I am working on an application that will be responsible for on-the-fly
encoding and delivering mp3 files over an http connection. in order to cut
down on latency for larger files, and conserve on memory usage, i'd like to
begin sending the encoded file as it becomes available from the encoder,
rather than waiting until the entire file is encoded.
in order to do this i would like to be able to compute the content-length
header before the encoding process begins.
i have read in several places that it is possible to accurately predict the
file size of a cbr mp3 file. for example, in the lame.h header file it says:
* The required mp3buf_size can be computed from num_samples,
* samplerate and encoding rate, but here is a worst case estimate:
*
* mp3buf_size in bytes = 1.25*num_samples + 7200
however, i have spent a great deal of time searching and have not been able
to locate the actual formula for such a computation. i was hoping somebody
who knows more than myself about the mp3 file format could help me out.

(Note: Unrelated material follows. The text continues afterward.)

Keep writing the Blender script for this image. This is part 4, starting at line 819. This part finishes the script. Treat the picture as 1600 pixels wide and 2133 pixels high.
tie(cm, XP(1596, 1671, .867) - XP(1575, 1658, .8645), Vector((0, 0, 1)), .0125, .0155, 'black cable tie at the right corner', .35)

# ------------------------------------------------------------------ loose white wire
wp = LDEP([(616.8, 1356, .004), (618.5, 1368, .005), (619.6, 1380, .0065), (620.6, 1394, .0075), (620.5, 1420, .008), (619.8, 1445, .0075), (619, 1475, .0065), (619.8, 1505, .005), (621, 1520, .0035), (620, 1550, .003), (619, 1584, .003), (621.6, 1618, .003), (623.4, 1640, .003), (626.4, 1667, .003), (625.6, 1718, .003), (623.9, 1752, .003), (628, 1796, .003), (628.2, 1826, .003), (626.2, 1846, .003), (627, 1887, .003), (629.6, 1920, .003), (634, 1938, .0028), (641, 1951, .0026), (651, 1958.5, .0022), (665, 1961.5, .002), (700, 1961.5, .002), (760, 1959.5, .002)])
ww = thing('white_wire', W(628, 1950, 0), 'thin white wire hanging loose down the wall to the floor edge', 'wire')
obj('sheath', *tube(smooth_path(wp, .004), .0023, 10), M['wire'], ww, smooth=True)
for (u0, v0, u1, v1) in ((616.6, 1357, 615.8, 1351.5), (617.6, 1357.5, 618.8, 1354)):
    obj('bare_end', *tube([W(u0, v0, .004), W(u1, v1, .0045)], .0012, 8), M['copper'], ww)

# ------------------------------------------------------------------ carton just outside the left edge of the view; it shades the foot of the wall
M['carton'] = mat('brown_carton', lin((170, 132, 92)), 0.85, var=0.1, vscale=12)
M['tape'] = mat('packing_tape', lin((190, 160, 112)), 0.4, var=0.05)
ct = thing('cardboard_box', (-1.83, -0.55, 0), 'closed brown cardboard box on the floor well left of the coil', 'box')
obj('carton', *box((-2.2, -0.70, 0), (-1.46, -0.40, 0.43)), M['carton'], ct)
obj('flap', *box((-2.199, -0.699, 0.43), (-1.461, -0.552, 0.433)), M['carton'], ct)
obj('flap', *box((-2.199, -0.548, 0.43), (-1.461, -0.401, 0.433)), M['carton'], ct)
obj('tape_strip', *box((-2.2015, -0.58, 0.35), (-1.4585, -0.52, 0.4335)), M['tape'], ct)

this is what i've been able to come up with so far:
total_size = (number_of_mp3_frames) * (size_of_each_frame) + (file_headers)
file_headers, as far as i know, is just the id3 tag (128 bytes for v1)
number_of_mp3_frames = number_samples / samples_per_mp3_frame
samples_per_mp3_frame should be 1152 for kbps > 32000, else 576
number_samples i know from my input file
size_of_each_frame = frame_header + samples_per_mp3_frame *
bitrate / samplerate / 8
bitrate and samplerate i specify as encoding parameters
frame_header is 4 bytes (6 if CRC enabled, which i dont think it is)
in my tests so far, though, this seems to produce results that are ~3-4kB
less than the actual result.
any help anyone can provide would be greatly appreciated.